Back in the day, Kiss used to put out an album every six months. James Brown and The Beatles did the same. Johnny Cash put out something like 300 albums. Knowing how short our lives are, and how the work is all that we leave behind, sometimes it’s the mortality of things that makes our legacy.

 

These days we’reused to people taking a decade to write and record 12 new songs. Guns N Roses have left it 15 years now. Kraftwerk only broke radio silence after an astonishing 17 years for the followup (and, in the 17 years before that last album, they managed ten records). So for a band to release an album a year after the preceeding one is astonishing in todays climate.

 

The hyperaccelerated culture sees bands release more and less. More bands, less individual releases. And with the age of panic, is there time ot absorb what is happeninga round us? Everything happens with an age that what’s going to happen next is more important, that we’re racing through the here and now at the expense of the events around us. We’re always looking forward, but we’re not.

 

And so Audioslave return with a hasty follow up to last years “Out OF Exile”. The ink has barely dried on the last album, before this one races out of the gates. One suspects that an awful lot of this material reflects the long gestation period for “Out Of Exile” : there’s little in the way of progression sonically or stylistically – it’s still a fluid amalgam of balls out alt.metal and chest beating, hair-down-in-a-fliptop-Cadillac-doing-70-on-Route-66-rock.

 

And there’s nothing wrong with that. Though the fierce, clipped precision of Rage Against The Machine has been tempered into an altogether more relaxed, epic vista. The fire still burns : but now it’s been brought under control and no longer eats its way through everything in its path.

 

Original songs kind of merge into one mass distinguishable only by the fact that it goes quiet at the end : and despite what this implies, “Revelations” is a cohesive collection of high quality material.
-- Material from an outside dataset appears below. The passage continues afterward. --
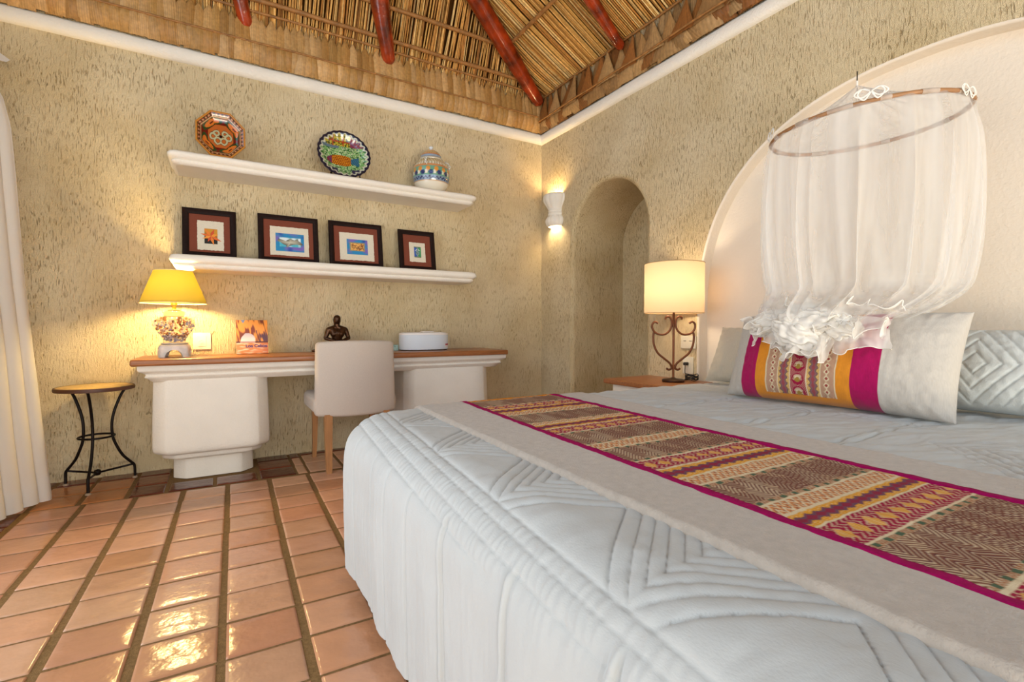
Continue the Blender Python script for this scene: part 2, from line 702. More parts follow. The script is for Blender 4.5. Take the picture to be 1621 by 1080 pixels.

Cornell’s vocals still soar like some kind of tattooed, seventies eagle. “One Of The Same” offers a previously unknown sleazy, Shaft-style undergroove to the rock, whilst occasionally the material sounds a little sparse (“Original Fire” is a one dimensional stomp).

 

Revelations” is an excellent, traditional rock album : just like they used to make ‘em in the Golden Age Of US Arena Rock 1969-1976, with a side order of modern angst.